MR JACKSON: Of course, your Honour. A written document which is a draft that has been adopted and that is it. But if one were to say, where is the determination in writing, all that is produced is a document which is a draft which it would have to be demonstrated has been adopted. What is said by the section, unlike some other sections – and you can see even in section 7C itself – some things are to be determined, others are to be determined in writing. Where is the determination in writing? It is simply not there. It is important, for the reasons to which I have adverted, to require that these things be done rather strictly.
Could we in that regard refer your Honours to the decision of the Victorian Court of Appeal in B (A solicitor) v Victorian Lawyers RPA Ltd (2002) 6 VR 642. That should be the first document in the applicant’s book of materials. It appears at page 1 of the book. You will see that it says that:
An RPA may delegate in writing to an officer, an employee or the members of a committee of the RPA any of its powers or functions under –
a number of provisions. The issue which arose was whether to do pretty much what was done here was good enough to amount to a delegation. The Court of Appeal held it was not. May I refer particularly to what was said by Justice Ormiston at page 3, in paragraphs 2 to 4. It is at the bottom of page 3 of that book:
The word “delegate” . . . must take on its meaning . . . it ordinarily connotes a degree of formality especially when the provision requires that the delegation shall be “in writing”.
We would say that applies also to determinations of this kind. Your Honours will then see on the next page, about 10 lines:
For the reasons stated in the judgment of Charles and Batt JJA I find it difficult to accept that the mere confirmation of the minutes . . . was sufficient to satisfy the statutory requirements.
What your Honours will see then is a reference to the fact, in paragraph 3, that there may be some “possible inconvenience” and he goes on to say in paragraph 4:
What the court is here concerned with, however, is a formal step taken by a body given certain statutory powers of considerable significance, in the present case, a power which permits the commencement of disciplinary proceedings before the Legal Profession Tribunal, potentially leading to loss of the right to practise.

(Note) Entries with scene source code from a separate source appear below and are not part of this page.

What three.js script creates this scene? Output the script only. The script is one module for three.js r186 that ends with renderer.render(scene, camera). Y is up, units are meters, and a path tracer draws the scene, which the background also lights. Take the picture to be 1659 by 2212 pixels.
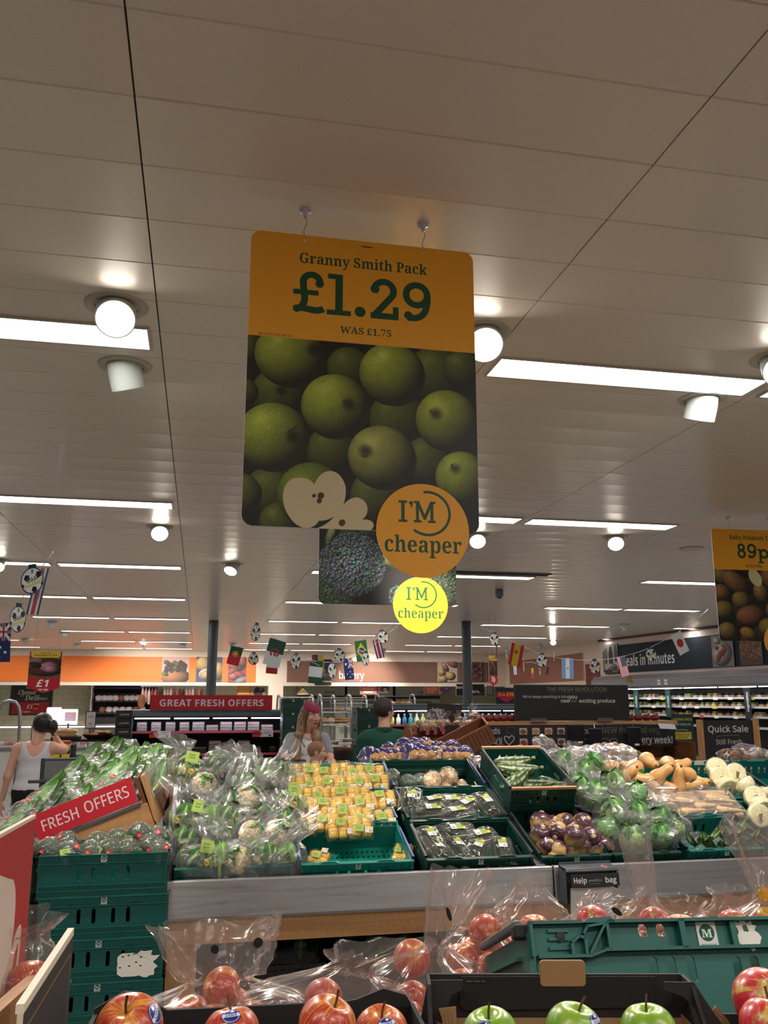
import * as THREE from 'three';
import { RoundedBoxGeometry } from 'three/addons/geometries/RoundedBoxGeometry.js';
import { mergeGeometries, mergeVertices, toCreasedNormals } from 'three/addons/utils/BufferGeometryUtils.js';
import { ImprovedNoise } from 'three/addons/math/ImprovedNoise.js';
import { RectAreaLightUniformsLib } from 'three/addons/lights/RectAreaLightUniformsLib.js';

// ---------------------------------------------------------------- camera, light, exposure
// Units are metres, y is up. The eye stands at x = 0, z = 0, 1.68 m above the floor; -z runs down the shop, square to the ceiling grid.
RectAreaLightUniformsLib.init();
const scene = new THREE.Scene();
scene.background = new THREE.Color(0x000000);
const camera = new THREE.PerspectiveCamera(60.96, 1659 / 2212, 0.05, 80);
camera.position.set(0, 1.68, 0);
camera.rotation.order = 'YXZ';
camera.rotation.set(THREE.MathUtils.degToRad(12.19), THREE.MathUtils.degToRad(-11.74), 0);
const renderer = new THREE.WebGLRenderer({ antialias: true });
renderer.toneMapping = THREE.LinearToneMapping;
renderer.toneMappingExposure = 1.75;
renderer.shadowMap.enabled = true;
const TUBE_LIGHT = 7.5, SPOT_LIGHT = 6.5;             // fluorescent panels; recessed spot lamps
const TUBE_TINT = new THREE.Color(1.0, 0.955, 0.9), SPOT_TINT = new THREE.Color(1.0, 0.9, 0.76);
const CEIL = 3.3;

// ---------------------------------------------------------------- helpers
const R = THREE.MathUtils.degToRad, V = (x, y, z) => new THREE.Vector3(x, y, z);
function rng(seed) { let s = seed | 0; return () => { s = (s + 0x6d2b79f5) | 0; let t = Math.imul(s ^ (s >>> 15), 1 | s); t = (t + Math.imul(t ^ (t >>> 7), 61 | t)) ^ t; return ((t ^ (t >>> 14)) >>> 0) / 4294967296; }; }
const perlin = new ImprovedNoise(), noise = (x, y, z = 0) => perlin.noise(x + 31.7, y + 12.3, z + 7.9);
const fbm = (x, y, z = 0, n = 4) => { let a = 0, k = 0.5; for (let i = 0; i < n; i++) { a += k * noise(x, y, z); x *= 2.03; y *= 2.03; z *= 2.03; k *= 0.5; } return a; };
const clamp = THREE.MathUtils.clamp, lerp = THREE.MathUtils.lerp, smooth = THREE.MathUtils.smoothstep;
const used = new Map();
function numbered(name) { const n = used.get(name) ?? 0; used.set(name, n + 1); return n ? name + '_' + String(n).padStart(3, '0') : name; }
function tag(o, label, category, group) { Object.assign(o.userData, { label, category }); if (group) o.userData.group = group; return o; }
function thing(name, label, category, pos = [0, 0, 0], turn = 0, group) {
  const o = new THREE.Group(); o.name = numbered(name); o.position.set(...pos); o.rotation.y = turn; scene.add(o);
  return tag(o, label, category, group);
}
function mesh(name, geo, mat, parent) {
  const m = new THREE.Mesh(Array.isArray(geo) ? merge(geo) : geo, mat); m.castShadow = m.receiveShadow = true;
  m.name = parent ? name : numbered(name); (parent ?? scene).add(m); return m;
}
function struct(name, geo, mat) { const m = mesh(name, geo, mat); m.userData.kind = 'structure'; return m; }
function copyOf(o, label, pos, turn) { const c = o.clone(); c.name = numbered(o.name.replace(/_\d{3}$/, '')); c.userData = { ...o.userData, label }; scene.add(c); if (pos) c.position.set(...pos); if (turn !== undefined) c.rotation.y = turn; return c; }
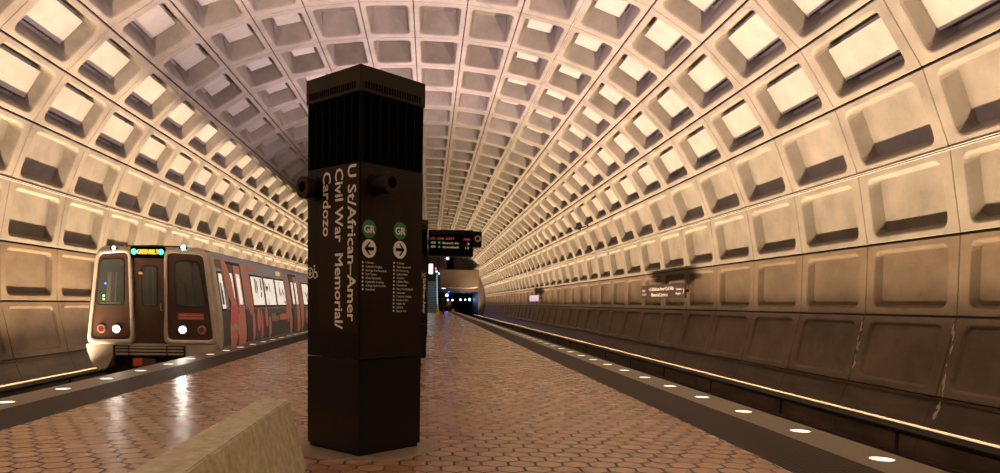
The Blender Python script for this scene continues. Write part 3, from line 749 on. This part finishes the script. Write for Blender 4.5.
for x, z in ((-6.62, 2.10), (-5.18, 2.13)):
    bm = BM(); box(bm, x - .07, x + .07, TY - .10, TY + .05, z - .03, z + .03, .01); k_ = part('marker_box', bm, M['void'], train)
    bm = BM(); disc_on(bm, (x + .02, TY - .101, z + .002), X_, Z_, NF, .034 if x < -6 else .045, .004, th=.004); part('marker_light', bm, M['mark'], k_, 'bright bluish marker lamp')
# lamps
for x, lit in ((-6.585, 1), (-5.20, 1), (-6.90, 0), (-4.80, 0)):
    bm = BM(); tube(bm, (x, F + .045, .405), (x, F + .012, .405), .098, 24, .088); lm = part('lamp_bezel', bm, M['steel'], train)
    bm = BM(); disc_on(bm, (x, F + .0115, .405), X_, Z_, NF, .076 if lit else .062, 0, k=24); part('headlight' if lit else 'tail_light', bm, M['head' if lit else 'redl'], lm, 'glowing white headlight' if lit else 'dark red tail light')
bm = BM(); poly_on(bm, (-5.03, F + .039, .69), X_, Z_, NF, [(-.275, -.07), (.275, -.07), (.265, .07), (-.275, .07)], .004, th=.004); pl = part('notice_plate', bm, M['redplate'], train)
bm = BM()
rng = random.Random(3)
for z in (.715, .655):
    x = -5.27
    while x < -4.80:
        wd = rng.uniform(.015, .035); box(bm, x, x + wd, F + .0335, F + .0349, z - .014, z + .014); x += wd + .010
part('notice_lettering', bm, M['redtxt'] if 'redtxt' in M else M['cover'], pl, 'two lines of pale lettering, too small to read')
# bumper band, ribbed steps
bm = BM(); extr(bm, rquad([(-7.17, -.16), (-4.56, -.16), (-4.46, .09), (-7.23, .09)], .06), TY - .085, YB + .3); part('bumper', bm, M['tsilver'], train)
bm = BM()
box(bm, -6.60, -5.18, TY - .10, TY - .08, -.15, .05); obj_ = part('anticlimber_back', bm, M['rubber'], train); bm = BM()
for z in (-.115, -.045, .02): box(bm, -6.60, -5.18, TY - .13, TY - .08, z - .018, z + .018, .005)
part('anticlimber', bm, M['tsilver'], train)
for x0, x1 in ((-6.64, -6.30), (-5.53, -5.14)):
    lo = V2((x0, -.165), (x1, -.165), (x1, .065), (x0, .065)); li = V2((x0 + .022, -.143), (x1 - .022, -.143), (x1 - .022, .043), (x0 + .022, .043))
    bm = BM(); ring(bm, lo, li, TY - .15, TY - .08); st = part('step_frame', bm, M['rubber'], train)
# curved skirt at the wall side, coupler
bm = BM(); extr(bm, V2((-7.18, -.10), (-6.62, -.14), (-6.68, -.20), (-6.80, -.42), (-6.98, -.46), (-7.09, -.36), (-7.15, -.24)), TY - .07, YB + .25); part('skirt', bm, M['tsilver'], train)
bm = BM(); extr(bm, V2((-5.0, -.14), (-4.54, -.12), (-4.58, -.26), (-4.70, -.32), (-5.0, -.30)), TY - .06, YB + .25); part('skirt', bm, M['tsilver'], train)
bm = BM(); box(bm, -6.95, -4.60, TY + .30, TY + .5, -.75, -.14); part('pilot_plate', bm, M['under'], train)
bm = BM(); box(bm, -6.23, -6.03, TY - .14, TY + .3, -.38, -.20, .01); part('coupler_box', bm, M['coup'], train, 'orange red box under the cab')
bm = BM(); tube(bm, (-5.85, TY - .2, -.32), (-5.85, TY + .3, -.32), .10, 14); box(bm, -5.99, -5.71, TY - .26, TY - .12, -.43, -.21, .012); part('coupler', bm, M['railsteel'], train)
for k in range(5):
    x = -5.70 + k * .12; bm = BM(); 
    p_ = [Vector((x + .02 * math.sin(q), TY - .06, -.22 - .14 * math.sin(q * PI / 6))) + Vector((q * .03, 0, 0)) for q in range(7)]
    for a, b in zip(p_, p_[1:]): tube(bm, a, b, .016, 6)
    part('air_hose', bm, M['rubber'], train)
# silver corner post between cab and side
bm = BM()
zz = [.0, .18, .45, .88, 1.55, 1.98, 2.05]
A = [bm.verts.new((side_x(z) + .006, TY - .02, z)) for z in zz]; B = [bm.verts.new((side_x(z) + .012, TY + .22, z)) for z in zz]; D = [bm.verts.new((side_x(z) - .10, TY - .05, z)) for z in zz]
for i in range(len(zz) - 1):
    bm.faces.new((A[i], B[i], B[i + 1], A[i + 1])); bm.faces.new((D[i], A[i], A[i + 1], D[i + 1]))
part('corner_post', bm, M['tsilver'], train)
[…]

The corporation’s minutes are not a means of delegating in writing a power of such an important kind. They are intended to record the proceedings and decisions of the council as a board of directors, but even the language here adopted, that of “approving” a “recommendation” does not connote an immediate delegation.
Our submission is that the determination in writing potentially sets in train a number of matters which confer powers and, on the other hand, take away liberties, the provision should be construed as requiring what it says.
GLEESON CJ: Presumably it was because of this case that you have just referred us to that it was not argued in the present case that the minutes were the determination in writing.
MR JACKSON: Yes. Your Honour, if one went to the minutes, what you will see is that they recorded the wrong date because they were signed by the chair showing a date two days later than the determination was made, if it were made. Your Honours, those are our submissions with, if I may, one other thing. The affidavit of Mr Patsouris, which your Honours should have, demonstrates this is not the only case in which this issue is involved.
GLEESON CJ: We do not need to hear you, Ms Maharaj.
The Full Court of the Federal Court of Australia upheld a decision of Justice Mansfield. We think there are insufficient reasons to doubt the correctness of the decision of the Full Court of the Federal Court of Australia to warrant a grant of special leave to appeal and the application is dismissed. Is there any question of costs?
MS MAHARAJ: Yes, your Honours, we seek costs.
GLEESON CJ: Do you resist that, Mr Jackson?
MR JACKSON: There is nothing I can say about that, your Honour.
GLEESON CJ: The application is dismissed with costs.